In his autobiography Summing Up, former prime minister Yitzhak Shamir wrote, “Before and during his trial, in 1987, both governments had consulted frequently. The United States, I thought, had not been generous; sentencing Pollard to life imprisonment seemed to me, in light of the relationship between the two countries, to be unduly harsh, and in a last communication with the president (it was in fact one of the last letters I wrote as prime minister), I asked for presidential commutation of Pollard’s sentence. In his brief answer [President George H. W.] Bush explained that since the case was under supreme court review, my request could not be considered until that process was complete.”
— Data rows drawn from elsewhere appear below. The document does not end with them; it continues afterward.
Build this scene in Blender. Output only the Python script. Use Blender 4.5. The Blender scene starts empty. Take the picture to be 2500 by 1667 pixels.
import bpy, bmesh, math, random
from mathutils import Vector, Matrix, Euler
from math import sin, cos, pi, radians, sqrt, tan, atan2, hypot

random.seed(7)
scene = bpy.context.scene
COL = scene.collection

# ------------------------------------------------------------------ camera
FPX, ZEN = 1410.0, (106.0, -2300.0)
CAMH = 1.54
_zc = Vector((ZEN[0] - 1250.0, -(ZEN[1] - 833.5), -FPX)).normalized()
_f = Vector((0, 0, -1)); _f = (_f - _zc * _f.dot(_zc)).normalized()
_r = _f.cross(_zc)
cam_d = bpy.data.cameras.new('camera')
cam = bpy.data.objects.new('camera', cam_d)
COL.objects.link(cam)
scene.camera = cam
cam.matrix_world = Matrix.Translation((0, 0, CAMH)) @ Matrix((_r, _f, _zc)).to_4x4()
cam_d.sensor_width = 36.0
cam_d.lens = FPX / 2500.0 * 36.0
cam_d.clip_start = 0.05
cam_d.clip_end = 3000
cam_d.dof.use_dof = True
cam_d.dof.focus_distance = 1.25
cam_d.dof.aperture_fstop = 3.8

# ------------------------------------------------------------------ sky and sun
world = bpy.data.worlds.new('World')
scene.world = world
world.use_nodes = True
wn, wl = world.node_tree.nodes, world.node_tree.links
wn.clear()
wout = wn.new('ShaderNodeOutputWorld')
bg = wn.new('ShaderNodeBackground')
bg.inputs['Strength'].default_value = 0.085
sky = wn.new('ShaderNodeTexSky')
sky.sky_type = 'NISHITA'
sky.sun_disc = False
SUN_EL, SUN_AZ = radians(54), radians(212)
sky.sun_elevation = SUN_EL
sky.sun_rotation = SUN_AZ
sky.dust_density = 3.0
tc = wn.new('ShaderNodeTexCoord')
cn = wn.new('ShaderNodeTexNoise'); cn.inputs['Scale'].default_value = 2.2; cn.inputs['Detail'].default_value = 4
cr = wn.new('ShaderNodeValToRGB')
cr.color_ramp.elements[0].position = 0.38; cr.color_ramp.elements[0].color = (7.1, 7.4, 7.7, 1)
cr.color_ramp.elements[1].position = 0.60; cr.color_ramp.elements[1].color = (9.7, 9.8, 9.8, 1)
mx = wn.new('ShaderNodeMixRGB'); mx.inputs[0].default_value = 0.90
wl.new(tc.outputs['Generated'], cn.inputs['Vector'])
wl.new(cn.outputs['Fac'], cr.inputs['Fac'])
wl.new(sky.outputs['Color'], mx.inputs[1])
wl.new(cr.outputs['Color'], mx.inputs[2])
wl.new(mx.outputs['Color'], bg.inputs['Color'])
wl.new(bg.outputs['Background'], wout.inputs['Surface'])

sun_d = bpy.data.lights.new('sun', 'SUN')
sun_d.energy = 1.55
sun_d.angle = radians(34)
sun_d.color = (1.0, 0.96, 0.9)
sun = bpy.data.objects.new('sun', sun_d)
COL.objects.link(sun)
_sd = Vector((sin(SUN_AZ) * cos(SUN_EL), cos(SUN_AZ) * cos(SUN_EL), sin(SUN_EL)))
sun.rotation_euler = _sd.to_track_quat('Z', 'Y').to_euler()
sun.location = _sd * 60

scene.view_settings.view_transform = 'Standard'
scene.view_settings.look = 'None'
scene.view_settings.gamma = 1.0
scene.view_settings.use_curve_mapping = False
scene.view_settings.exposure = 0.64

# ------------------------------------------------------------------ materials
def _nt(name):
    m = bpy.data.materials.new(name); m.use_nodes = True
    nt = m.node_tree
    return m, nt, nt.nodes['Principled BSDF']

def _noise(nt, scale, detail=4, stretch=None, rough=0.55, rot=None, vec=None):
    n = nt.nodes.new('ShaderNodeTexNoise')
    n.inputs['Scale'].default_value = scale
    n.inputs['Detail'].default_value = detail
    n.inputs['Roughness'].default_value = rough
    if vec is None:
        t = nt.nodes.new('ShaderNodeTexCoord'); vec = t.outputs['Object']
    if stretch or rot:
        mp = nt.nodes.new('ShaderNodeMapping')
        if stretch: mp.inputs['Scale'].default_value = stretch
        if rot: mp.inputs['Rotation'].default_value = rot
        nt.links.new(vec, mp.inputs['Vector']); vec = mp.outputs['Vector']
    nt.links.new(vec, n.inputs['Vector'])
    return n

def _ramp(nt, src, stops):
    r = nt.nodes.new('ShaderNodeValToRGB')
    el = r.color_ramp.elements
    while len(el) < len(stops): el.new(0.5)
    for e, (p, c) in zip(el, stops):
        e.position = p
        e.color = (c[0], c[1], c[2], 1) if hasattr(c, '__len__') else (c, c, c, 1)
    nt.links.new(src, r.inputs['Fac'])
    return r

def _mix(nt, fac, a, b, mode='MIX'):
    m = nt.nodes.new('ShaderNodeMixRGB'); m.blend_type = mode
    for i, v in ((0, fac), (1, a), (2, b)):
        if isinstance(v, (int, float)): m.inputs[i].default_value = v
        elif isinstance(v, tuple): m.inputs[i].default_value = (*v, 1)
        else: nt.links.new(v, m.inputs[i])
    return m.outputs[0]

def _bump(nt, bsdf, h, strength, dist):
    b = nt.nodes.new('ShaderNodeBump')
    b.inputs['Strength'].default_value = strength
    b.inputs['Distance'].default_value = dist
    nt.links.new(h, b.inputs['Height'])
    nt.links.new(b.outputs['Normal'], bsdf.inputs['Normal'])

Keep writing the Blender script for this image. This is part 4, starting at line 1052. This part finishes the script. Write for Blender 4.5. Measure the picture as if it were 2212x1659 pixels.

Former US ambassador to Israel Samuel W.
Lewis wrote, “The Pollard affair was potentially more damaging [than the Lavi aircraft affair], but the Israeli government’s response was very forthcoming, and it is a mark of the closeness of our relationship that the damage has been well contained. We have all sorts of sharp disagreements with other allies – the British, the French, the Japanese, and yet nobody questions the fundamentals of those alliance relationships. We should perceive USIsraeli friction in a similar light.
“Israel receives a tremendous amount of information from the US through normal channels; the US also benefits significantly from the exchanges. Of course, our intelligence community does not give Israel everything Israel asks for, nor does Israel give the US everything the US wants. No government shares all of its sensitive intelligence with any other government. Our friendly relations with several Arab countries, for example, preclude sharing some kinds of intelligence with Israel.”
Since Ronald Reagan, every US president has withstood pressure to release Pollard. Today, Obama is no different. There are likely numerous and complex factors the US takes into account and it is unlikely to release Pollard in the near future.
Peres is, however, in a unique position, more so than anyone else in the past perhaps, to request that Obama grant Pollard clemency. It is for this reason that he has come under pressure to push for Pollard’s release and he certainly should use this special occasion, before his receipt of the presidential Medal of Freedom, to further Pollard’s cause.